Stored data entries
========

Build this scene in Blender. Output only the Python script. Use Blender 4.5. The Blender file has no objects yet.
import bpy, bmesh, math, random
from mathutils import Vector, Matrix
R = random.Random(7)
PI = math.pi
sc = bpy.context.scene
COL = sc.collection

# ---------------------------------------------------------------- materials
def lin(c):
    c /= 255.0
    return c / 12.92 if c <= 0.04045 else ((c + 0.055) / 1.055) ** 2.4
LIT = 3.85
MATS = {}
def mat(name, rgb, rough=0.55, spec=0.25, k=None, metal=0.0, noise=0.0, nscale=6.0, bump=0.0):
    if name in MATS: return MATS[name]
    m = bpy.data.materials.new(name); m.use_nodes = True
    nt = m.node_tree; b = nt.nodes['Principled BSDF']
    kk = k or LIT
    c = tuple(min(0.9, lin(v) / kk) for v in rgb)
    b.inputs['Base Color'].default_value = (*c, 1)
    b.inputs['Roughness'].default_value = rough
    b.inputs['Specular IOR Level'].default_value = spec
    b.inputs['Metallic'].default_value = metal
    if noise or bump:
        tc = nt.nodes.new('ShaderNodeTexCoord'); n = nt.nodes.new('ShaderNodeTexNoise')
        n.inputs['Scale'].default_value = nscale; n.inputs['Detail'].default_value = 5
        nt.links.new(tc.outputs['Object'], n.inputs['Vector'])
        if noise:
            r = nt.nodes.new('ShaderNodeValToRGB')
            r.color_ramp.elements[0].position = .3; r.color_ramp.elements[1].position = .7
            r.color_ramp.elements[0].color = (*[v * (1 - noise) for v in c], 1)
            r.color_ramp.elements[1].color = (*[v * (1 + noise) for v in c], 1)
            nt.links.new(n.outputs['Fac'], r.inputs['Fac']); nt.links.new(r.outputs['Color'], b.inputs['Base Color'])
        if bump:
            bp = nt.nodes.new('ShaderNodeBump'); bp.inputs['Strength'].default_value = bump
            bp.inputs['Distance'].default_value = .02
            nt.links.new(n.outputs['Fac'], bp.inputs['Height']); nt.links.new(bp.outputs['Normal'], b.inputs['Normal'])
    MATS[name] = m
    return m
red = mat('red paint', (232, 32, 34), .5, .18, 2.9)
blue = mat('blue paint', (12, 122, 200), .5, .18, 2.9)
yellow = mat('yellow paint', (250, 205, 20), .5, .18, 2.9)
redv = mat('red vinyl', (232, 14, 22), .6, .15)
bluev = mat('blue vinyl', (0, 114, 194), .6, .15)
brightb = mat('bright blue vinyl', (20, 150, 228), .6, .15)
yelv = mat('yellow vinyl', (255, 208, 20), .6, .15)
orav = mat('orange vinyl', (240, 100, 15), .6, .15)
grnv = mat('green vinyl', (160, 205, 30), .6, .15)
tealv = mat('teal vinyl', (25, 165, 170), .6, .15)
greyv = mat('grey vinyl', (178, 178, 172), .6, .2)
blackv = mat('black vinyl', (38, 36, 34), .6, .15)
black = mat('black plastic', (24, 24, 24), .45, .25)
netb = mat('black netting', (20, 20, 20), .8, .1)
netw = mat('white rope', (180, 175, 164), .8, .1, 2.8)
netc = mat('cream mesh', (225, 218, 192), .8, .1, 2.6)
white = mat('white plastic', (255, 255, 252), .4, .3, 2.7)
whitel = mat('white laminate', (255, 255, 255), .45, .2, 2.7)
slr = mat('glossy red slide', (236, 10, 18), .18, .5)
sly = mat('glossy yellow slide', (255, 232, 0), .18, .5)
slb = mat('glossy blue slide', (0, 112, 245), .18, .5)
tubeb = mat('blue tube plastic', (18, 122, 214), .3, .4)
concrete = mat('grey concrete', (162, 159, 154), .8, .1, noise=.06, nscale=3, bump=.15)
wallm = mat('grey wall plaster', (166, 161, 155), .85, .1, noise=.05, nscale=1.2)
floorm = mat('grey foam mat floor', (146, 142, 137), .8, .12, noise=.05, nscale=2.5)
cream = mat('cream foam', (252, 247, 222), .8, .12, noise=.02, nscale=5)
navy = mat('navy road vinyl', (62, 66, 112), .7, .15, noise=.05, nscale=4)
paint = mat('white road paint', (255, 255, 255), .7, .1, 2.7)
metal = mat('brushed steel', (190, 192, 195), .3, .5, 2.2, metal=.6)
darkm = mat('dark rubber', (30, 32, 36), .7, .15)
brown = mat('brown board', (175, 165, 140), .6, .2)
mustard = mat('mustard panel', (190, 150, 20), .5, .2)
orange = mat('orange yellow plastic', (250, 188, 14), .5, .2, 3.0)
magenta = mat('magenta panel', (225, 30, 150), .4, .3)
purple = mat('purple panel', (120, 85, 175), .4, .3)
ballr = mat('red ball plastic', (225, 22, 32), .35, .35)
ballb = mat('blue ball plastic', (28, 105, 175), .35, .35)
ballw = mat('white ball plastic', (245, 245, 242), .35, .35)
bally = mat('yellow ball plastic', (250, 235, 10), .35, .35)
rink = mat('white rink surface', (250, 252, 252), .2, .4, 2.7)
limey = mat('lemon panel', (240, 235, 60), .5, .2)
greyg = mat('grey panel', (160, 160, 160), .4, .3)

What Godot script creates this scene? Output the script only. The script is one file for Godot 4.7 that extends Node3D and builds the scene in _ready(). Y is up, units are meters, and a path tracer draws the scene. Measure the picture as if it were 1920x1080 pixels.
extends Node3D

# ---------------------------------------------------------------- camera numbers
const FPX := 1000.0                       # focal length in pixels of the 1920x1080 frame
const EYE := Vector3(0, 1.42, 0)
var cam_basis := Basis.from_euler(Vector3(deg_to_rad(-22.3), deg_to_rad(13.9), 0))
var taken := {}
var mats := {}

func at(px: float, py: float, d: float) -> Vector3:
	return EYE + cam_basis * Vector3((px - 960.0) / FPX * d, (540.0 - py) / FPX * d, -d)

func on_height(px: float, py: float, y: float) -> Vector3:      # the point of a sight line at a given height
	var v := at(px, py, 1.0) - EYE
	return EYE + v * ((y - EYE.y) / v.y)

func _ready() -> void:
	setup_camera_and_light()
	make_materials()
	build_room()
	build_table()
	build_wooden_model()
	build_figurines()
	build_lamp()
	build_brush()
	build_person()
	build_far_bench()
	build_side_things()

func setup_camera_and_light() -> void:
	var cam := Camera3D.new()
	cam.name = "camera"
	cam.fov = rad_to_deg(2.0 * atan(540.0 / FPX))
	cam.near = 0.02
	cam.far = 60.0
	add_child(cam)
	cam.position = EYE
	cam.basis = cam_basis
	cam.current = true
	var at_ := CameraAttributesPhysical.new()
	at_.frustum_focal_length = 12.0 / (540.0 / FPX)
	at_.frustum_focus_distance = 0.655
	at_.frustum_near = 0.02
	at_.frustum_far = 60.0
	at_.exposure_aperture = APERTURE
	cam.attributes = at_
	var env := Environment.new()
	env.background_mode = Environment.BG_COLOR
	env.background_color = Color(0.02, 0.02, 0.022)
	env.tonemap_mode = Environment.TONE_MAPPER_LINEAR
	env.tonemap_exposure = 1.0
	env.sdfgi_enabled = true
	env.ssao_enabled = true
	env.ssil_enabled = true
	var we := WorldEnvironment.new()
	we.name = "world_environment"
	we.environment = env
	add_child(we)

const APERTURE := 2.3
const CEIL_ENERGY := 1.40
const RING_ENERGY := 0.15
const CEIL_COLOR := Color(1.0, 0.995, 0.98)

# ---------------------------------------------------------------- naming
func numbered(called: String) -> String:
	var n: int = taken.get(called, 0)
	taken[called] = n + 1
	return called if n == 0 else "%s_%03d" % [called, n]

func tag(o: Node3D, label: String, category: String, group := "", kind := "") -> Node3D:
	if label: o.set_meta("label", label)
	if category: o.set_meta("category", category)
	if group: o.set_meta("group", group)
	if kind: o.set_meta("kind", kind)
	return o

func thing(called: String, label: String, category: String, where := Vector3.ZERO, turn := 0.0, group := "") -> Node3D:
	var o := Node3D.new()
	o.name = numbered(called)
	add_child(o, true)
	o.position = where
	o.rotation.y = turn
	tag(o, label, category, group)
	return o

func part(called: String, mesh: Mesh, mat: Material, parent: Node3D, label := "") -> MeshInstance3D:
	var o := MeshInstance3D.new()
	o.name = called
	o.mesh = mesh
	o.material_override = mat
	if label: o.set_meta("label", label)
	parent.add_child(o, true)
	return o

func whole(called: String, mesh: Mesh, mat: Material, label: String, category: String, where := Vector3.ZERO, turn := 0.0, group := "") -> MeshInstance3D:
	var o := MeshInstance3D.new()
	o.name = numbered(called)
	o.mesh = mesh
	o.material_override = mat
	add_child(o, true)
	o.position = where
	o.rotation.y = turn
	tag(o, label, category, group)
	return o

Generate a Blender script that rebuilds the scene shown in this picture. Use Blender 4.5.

========

--- GIVEN TASK ---
Wherever the string "black" appears in the entries above, list that line.

--- TASK RESPONSE ---
blackv = mat('black vinyl', (38, 36, 34), .6, .15)
black = mat('black plastic', (24, 24, 24), .45, .25)
netb = mat('black netting', (20, 20, 20), .8, .1)